Morrow Comments on Tri Marine’s Closure of “American-made” Tuna Business Venture

    October 2016

    In mid-October, American seafood giant Tri Marine announced the closure of its Samoa Tuna Processors, which processed and distributed “Product of the USA”-labeled tuna to private-label customers. Among a number of affecting factors, the most detrimental was the inability for consumers in the US to catch on with the responsibly raised product, as well as convincing them it was worth a premium.

    Commenting on the closure, Litigation principal Gregory Morrow told Seafood Source, “For the average American consumer, tuna is tuna. It’s a commodity item. To get the consumer’s mind around applying the concept of higher quality and better standards that comes along with the ‘Made in America’ label to tuna was a big challenge to take on.”

    On the difficulty of making a profit, Mr. Morrow said, “These private label food retailers are looking for high quality at the lowest possible price, and they’re very good at driving down prices. It puts so much pressure on suppliers like Tri Marine that their margins are very slim, and if they run into any kind of problem that results in even a slight increase in the price point of their product, it can create significant systemic challenges for their business model.”

    In addition, Mr. Morrow noted that the timeframe of fewer than two years for the rollout of an ambitious agenda may have also contributed to the closure of the plant. This situation, however, was a combination of “thousands” of factors, not one isolated issue.

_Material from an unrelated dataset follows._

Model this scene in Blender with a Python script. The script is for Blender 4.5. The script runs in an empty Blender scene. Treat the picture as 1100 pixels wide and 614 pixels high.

    Mr. Morrow commented: “I have a great deal of respect for [Tri Marine CEO] Renato Corto’s strategic vision and business acumen, and Don Binotto certainly had background and experience in tuna industry that would have been effective. A company of Tri Marine’s standing would do everything they could to make it a successful investment and I’m sure they did. Unfortunately, every business suffers from ideas that fail from time to time. You can invest so much with a business development plan and execute it well and then find out your premise wasn’t accurate. Or, as I believe was the case in this situation, just suffer from bad timing or market forces beyond your control. However, whatever the cause or causes, there comes a point in time that you have to make a tough, rational judgment as to whether or not the plan you devised is working, and if it’s not, what you’re going to do about that.”